The Spectator

Boris must have the courage to spell out the true cost of ‘net zero’

issue 08 February 2020

After being sacked as the chairman of the COP26, the UN climate conference which is to take place in Glasgow later this year, Claire Perry O’Neill did not lose any time in settling scores. Boris Johnson, she said, does not ‘get’ climate change. In a sense she is right — but not in the way she thinks. The once-sceptical Prime Minister has been acting with the zeal of the converted on climate change and is all set to achieve ‘net zero’ UK climate emissions by 2050. Whether he ‘gets’ what this promise will require is another matter.

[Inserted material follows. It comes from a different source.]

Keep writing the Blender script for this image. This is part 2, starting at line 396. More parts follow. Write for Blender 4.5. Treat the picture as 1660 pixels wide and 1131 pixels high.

This week, for example, he posed with Sir David Attenborough in the Science Museum to announce plans for the coming COP26 summit, pledging that Britain will take global ‘leadership’ in cutting carbon. As part of this, he announced a ban on the sale of hybrid cars which will start in 2035. It led to immediate uproar: banning petrol cars was one thing, but why add hybrids to the ban? Is the humble Toyota Prius now verboten? And why would motorists now buy a hybrid as a stepping stone to a fully electric car?

Britain has made astonishing progress in cutting energy consumption and carbon emissions in recent years. We have learned to tread more lightly on the planet. Our use of energy peaked in 2001 and has fallen by almost a fifth since then. We are travelling less and the average new car now drives 50 per cent further using the same amount of petrol. Air is the cleanest it has been since records began, with carbon emissions at their lowest level since Victorian times. This astonishing feat has been achieved through a combination of new technology and the free market.

Are there plans in place to build an energy grid large enough to power the nation’s electric cars?

So it’s right for Britain to be ambitious.